8. De rechtbank stelt vast dat tussen partijen nog in geschil is de periode waarvoor de maatwerkvoorziening is toegekend.
9. De rechtbank overweegt dat de duur waarvoor een voorziening wordt verstrekt afhankelijk is van de beperkingen van de cliënt en dat verweerder hiernaar individueel onderzoek moet doen.

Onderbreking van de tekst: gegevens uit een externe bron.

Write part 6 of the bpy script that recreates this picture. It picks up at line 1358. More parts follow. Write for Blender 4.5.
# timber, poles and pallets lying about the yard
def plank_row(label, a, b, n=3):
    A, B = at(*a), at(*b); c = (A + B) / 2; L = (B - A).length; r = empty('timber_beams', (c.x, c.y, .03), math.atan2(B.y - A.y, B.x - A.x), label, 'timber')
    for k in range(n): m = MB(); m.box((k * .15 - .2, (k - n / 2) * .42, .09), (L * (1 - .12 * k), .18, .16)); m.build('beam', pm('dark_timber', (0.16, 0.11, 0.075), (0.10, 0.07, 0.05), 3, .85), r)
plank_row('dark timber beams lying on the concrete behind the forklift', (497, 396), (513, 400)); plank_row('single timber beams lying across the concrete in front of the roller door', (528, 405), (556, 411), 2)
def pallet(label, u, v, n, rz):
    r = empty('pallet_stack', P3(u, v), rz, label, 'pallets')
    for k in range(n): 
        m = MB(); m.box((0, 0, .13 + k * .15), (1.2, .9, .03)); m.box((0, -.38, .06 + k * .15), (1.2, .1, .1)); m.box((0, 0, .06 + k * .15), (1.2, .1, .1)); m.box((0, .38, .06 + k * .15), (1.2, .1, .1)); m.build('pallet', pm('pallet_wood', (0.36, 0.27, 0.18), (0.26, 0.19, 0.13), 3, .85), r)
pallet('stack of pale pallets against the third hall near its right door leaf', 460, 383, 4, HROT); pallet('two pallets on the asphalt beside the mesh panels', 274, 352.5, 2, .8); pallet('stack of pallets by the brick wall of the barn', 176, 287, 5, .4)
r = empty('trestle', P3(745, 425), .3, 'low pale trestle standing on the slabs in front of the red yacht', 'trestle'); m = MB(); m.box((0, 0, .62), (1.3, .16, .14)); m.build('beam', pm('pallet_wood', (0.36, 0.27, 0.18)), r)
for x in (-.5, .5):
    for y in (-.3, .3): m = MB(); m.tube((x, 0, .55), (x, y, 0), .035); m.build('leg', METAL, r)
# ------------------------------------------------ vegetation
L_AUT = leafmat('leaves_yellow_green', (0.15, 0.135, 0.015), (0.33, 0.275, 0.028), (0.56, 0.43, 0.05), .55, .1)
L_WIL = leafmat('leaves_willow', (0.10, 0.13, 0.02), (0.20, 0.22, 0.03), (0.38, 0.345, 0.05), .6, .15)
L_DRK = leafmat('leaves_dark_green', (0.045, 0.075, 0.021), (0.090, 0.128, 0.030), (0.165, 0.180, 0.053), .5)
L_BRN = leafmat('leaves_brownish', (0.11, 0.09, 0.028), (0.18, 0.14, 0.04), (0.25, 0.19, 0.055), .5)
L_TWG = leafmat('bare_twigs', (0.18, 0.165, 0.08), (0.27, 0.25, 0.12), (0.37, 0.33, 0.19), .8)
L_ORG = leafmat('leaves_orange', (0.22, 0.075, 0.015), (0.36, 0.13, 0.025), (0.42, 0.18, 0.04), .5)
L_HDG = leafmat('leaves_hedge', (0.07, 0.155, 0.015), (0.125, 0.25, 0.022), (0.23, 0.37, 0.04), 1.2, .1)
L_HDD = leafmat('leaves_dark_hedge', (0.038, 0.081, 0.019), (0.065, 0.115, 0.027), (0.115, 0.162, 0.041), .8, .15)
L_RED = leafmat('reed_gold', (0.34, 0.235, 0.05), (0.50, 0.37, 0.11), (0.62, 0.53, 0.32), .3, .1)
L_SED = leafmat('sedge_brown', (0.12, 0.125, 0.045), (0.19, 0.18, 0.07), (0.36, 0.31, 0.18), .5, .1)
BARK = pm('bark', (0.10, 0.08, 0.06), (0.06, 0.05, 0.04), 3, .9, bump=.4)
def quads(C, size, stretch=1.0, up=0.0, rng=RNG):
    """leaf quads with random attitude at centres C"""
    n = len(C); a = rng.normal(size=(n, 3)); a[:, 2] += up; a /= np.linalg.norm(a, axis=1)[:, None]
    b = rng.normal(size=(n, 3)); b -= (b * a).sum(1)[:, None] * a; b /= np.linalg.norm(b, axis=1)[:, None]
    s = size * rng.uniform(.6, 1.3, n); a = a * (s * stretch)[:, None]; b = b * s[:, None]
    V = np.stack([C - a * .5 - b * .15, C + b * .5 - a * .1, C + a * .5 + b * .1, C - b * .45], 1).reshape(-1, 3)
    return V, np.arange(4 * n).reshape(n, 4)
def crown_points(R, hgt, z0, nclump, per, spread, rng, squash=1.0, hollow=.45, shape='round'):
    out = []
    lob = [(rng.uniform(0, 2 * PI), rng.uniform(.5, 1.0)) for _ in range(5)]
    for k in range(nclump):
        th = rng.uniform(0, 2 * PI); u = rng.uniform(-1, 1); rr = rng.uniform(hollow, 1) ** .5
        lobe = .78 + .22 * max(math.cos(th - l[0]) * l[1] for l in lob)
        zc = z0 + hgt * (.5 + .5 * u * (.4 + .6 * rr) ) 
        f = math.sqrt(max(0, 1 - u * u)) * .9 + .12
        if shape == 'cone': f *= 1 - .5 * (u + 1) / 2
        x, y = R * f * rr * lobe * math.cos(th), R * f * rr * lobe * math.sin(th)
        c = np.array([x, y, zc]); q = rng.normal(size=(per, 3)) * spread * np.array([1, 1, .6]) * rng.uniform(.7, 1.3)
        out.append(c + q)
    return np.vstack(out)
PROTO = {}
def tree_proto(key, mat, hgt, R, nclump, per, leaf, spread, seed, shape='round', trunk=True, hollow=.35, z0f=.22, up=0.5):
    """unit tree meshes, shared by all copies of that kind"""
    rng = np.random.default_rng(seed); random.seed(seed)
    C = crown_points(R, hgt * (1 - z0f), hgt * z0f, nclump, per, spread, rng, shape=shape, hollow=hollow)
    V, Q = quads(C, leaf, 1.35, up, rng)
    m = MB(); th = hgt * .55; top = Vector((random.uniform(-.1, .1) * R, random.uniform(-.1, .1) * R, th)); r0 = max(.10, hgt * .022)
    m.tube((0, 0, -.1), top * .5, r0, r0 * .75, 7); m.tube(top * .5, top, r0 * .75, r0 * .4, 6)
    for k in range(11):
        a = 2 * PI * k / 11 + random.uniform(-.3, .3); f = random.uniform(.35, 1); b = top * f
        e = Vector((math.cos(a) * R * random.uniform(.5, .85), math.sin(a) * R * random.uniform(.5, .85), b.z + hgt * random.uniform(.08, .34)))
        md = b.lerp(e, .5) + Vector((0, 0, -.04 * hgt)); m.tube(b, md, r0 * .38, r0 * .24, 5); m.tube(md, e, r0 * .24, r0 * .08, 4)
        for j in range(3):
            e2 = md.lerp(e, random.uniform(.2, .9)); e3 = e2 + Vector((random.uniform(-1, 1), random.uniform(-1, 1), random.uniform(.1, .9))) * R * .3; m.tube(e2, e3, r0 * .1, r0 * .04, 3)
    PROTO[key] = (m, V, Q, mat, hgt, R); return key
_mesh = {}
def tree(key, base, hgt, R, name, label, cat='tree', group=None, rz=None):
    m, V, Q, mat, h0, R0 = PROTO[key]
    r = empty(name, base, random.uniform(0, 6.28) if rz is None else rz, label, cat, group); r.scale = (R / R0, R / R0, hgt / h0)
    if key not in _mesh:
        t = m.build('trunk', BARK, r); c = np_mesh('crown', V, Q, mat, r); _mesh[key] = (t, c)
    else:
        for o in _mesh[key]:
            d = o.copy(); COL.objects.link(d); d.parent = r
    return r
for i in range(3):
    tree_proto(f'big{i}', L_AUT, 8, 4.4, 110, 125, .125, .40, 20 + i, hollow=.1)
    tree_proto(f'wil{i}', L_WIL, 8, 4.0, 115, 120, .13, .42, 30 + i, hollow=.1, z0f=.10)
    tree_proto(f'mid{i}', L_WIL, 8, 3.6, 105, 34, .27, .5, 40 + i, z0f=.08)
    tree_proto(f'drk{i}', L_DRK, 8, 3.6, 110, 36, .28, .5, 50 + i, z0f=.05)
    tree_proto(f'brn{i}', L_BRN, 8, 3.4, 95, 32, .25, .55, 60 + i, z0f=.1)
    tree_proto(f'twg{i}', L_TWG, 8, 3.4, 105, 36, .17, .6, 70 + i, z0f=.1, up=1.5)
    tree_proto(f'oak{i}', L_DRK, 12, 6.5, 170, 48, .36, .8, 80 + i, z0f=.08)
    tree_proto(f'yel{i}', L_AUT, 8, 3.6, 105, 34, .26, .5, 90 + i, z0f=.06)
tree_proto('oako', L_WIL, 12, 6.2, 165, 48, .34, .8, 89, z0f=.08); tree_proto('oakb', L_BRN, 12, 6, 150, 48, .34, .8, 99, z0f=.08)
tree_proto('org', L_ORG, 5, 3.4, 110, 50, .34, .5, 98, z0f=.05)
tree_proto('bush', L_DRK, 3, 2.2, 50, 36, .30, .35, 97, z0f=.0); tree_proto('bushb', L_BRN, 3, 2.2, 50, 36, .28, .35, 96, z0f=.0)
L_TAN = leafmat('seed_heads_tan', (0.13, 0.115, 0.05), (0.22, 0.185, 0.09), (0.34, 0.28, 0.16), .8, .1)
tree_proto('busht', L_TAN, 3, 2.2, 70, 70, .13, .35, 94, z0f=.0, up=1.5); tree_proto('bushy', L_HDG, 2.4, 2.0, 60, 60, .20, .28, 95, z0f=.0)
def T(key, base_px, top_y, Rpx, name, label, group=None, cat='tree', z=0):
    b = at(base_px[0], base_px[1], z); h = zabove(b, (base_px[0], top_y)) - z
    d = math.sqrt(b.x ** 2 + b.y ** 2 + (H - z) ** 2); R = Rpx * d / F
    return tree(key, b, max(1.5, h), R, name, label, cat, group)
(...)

10. Uit artikel 3:2 van de Awb in samenhang met de artikelen 2.3.2 en 2.3.5 van de Wmo 2015 vloeit voort dat het college voldoende kennis dient te vergaren over de voor het nemen van een besluit over maatschappelijke ondersteuning van belang zijnde feiten en omstandigheden en af te wegen belangen. De rechtbank is van oordeel dat verweerder de maatwerkvoorziening voor de periode tot 30 april 2021 heeft mogen toekennen. Verweerder heeft, vanwege een gepland heronderzoek, belang bij het toekennen van de maatwerkvoorziening voor een beperkte periode en mag dit belang zwaarder laten wegen dan het belang van eiseres om na deze periode niet opnieuw een aanvraag in te hoeven dienen en een nieuwe indicatie te moeten afwachten. Dat dit voor eiseres enige onzekerheid met zich meebrengt over de ondersteuning die haar na 30 april 2021 zal worden toegekend, betekent niet dat verweerder de maatwerkvoorziening voor langere tijd had moeten toekennen. De periode van onzekerheid zou dan bovendien slechts worden verlengd.
11. De beroepsgrond van eiseres over de uitkomst van het onderzoek welke voorziening het meest passend is en haar vrees dat verweerder na 30 april 2021 opnieuw van mening is dat zij gebruik dient te maken van een algemene voorziening, kan in onderhavige procedure geen onderwerp van de beoordeling vormen. Met de duur van de huidige indicatie wordt immers nog geen oordeel gegeven over de situatie na 30 april 2021. Hiervoor is het noodzakelijk dat door verweerder eerst een zorgvuldig onderzoek is gedaan naar de passendheid van de algemene voorziening voor eiseres (zie onder meer de uitspraken van de CRvB van 18 mei 2016, ECLI:NL:CRVB:2016:1404 en van 30 januari 2019, ECLI:NL:CRVB:2019:288). Onderzocht zal moeten worden of deze algemene voorziening ook daadwerkelijk beschikbaar is, door eiseres financieel gedragen kan worden en adequate compensatie biedt. 12. De rechtbank merkt tot slot op dat slechts wanneer verweerder op basis van de uitkomst van dit onderzoek zou besluiten dat een algemene voorziening voor eiseres passend is, verweerder niet gehouden is om de keuze te bieden voor een pgb. Wanneer sprake is van voortzetting van de maatwerkvoorziening, bestaat voor eiseres op grond van het bepaalde in artikel 2.3.6, eerste lid, van de Wmo 2015 de keuze voor een pgb.
13. Het beroep is ongegrond. Voor een proceskostenveroordeling bestaat geen aanleiding.